自動運転技術が追いつかない現実

それではなぜ、CASEといってカーシェアが将来の車社会のキーワードとしてもてはやされるようになったのか。

その理由としては、車は所有から利活用に変化するだろうという予測がある。所有するのではなく、必要な時だけ利用するようになるというわけだ。

大都市中心部では、すでに車を所有するよりタクシー利用のほうが利便性でも経済的な面でも有利である。しかし郊外では、タクシーはほとんど走っておらず、現状のカーシェアは不便だ。

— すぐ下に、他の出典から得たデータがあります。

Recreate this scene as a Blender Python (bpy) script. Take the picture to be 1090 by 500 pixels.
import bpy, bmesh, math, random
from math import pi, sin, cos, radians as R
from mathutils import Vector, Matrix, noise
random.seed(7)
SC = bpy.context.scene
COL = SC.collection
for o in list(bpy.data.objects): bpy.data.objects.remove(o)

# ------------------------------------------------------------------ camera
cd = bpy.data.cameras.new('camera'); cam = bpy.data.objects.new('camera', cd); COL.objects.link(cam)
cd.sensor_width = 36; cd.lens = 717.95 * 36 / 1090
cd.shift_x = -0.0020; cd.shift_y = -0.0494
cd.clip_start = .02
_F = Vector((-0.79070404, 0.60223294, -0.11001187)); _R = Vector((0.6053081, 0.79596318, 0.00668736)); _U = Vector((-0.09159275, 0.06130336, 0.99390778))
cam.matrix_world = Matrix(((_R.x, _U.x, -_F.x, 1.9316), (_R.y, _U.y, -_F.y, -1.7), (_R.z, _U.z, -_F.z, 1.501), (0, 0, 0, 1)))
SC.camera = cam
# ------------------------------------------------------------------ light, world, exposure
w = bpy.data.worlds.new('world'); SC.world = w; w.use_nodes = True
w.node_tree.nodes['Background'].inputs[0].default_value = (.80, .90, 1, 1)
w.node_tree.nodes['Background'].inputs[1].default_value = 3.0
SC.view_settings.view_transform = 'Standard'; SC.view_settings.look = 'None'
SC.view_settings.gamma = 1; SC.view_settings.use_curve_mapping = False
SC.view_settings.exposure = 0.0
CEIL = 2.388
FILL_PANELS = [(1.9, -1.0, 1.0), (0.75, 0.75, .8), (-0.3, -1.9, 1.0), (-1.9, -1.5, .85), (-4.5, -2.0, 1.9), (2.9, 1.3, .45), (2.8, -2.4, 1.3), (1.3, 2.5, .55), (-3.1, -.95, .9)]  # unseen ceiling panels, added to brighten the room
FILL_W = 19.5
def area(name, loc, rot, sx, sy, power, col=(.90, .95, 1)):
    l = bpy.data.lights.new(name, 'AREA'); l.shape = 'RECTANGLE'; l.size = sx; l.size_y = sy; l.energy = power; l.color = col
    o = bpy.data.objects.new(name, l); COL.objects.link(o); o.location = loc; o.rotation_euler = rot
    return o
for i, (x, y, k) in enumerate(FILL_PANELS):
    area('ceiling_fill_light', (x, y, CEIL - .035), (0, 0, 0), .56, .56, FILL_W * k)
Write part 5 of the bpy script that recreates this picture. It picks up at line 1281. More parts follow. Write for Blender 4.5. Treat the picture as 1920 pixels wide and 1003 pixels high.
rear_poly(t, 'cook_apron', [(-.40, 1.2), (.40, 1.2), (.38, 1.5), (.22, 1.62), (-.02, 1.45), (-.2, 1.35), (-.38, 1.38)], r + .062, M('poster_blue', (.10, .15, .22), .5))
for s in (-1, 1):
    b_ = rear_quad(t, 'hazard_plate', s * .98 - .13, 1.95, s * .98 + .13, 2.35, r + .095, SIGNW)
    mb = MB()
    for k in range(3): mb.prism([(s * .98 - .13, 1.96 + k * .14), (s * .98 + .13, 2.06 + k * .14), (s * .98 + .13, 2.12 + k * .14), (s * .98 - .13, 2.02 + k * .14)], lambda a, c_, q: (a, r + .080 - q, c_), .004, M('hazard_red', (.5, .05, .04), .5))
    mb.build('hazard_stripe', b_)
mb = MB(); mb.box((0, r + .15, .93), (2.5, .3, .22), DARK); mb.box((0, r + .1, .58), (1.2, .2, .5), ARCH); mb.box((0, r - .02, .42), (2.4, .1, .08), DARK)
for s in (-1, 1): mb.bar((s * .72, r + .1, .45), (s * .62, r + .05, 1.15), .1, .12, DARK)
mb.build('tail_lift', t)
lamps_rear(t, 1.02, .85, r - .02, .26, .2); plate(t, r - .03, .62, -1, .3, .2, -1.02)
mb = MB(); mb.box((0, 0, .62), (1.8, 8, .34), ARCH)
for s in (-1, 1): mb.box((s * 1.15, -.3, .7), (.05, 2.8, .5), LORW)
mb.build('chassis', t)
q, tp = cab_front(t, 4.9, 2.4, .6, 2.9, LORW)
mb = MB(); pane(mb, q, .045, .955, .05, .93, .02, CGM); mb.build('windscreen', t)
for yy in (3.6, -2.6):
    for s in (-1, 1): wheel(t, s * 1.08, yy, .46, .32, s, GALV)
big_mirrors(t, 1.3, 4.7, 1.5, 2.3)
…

郊外でも安い料金で車を使いたい時にすぐ使える状態にするためには何が必要か。その必要条件がCASEのA、つまり自動運転なのである。

完全自動運転が実現できれば、ステーションから自宅まで無人で車は動き、利用後も自宅で降りたあとは車が勝手にステーションに帰っていく。こうなれば、郊外でも利用が一気に進むだろう。

ドライバーが不要なので自宅まで配車しても人件費がかからず、低料金で利用できるだろう。ステーションもたくさん設置する必要がなくなり、集中化すればステーションに清掃要員を置くことも可能となり、清潔な車が利用できるだろう。

完全自動運転車であれば、そもそも運転の必要が無く、免許のない子供や高齢者も利用できるようになるかもしれない。こうなれば需要は一気に高まり、車両の回転率も上がってさらにリーズナブルな料金で利用できるようになり、車を所有する人は激減するかもしれない。つまりSとAはセットなのである。

道のりは遠い

自動運転は、つい先日世界に先駆けてホンダがレベル3を実用化したばかりで(誤解している人が多いがテスラは未だレベル2である)、使用場面は高速道路で50km/h以下で走行している時(つまり渋滞時)に限られる。

山崎明『マツダがBMWを超える日』(講談社+α新書)

つまり現状では歩行者や自転車がおらず信号もなく、周囲の車との速度差もない状態ですぐに止まれる速度で走っている時にのみ、自動運転が可能なのである。一般道路での完全自動運転までの道筋は、レベルが上がるに従って難易度がより高いものになる。

おそらく自動車単体では不可能で、道路からの情報や歩行者の持つ通信機器などとの連携システムが必要となるだろう。そのためには車だけでなく、インフラも含めた総合的なConnected(CASEのC)の実現も必須条件だ。

こう考えると、完全自動運転をすべての道路で実現するのはまだまだ遠い未来であろう。

現在、道路の老朽化補修や白線の引き直しレベルでも対応が追いついていない状態で、インフラレベルでの整備の実現のハードルはきわめて高いだろう。おそらくそれが実現するまで、大都市以外でカーシェアが普及することはなく、車の個人所有が続くだろう。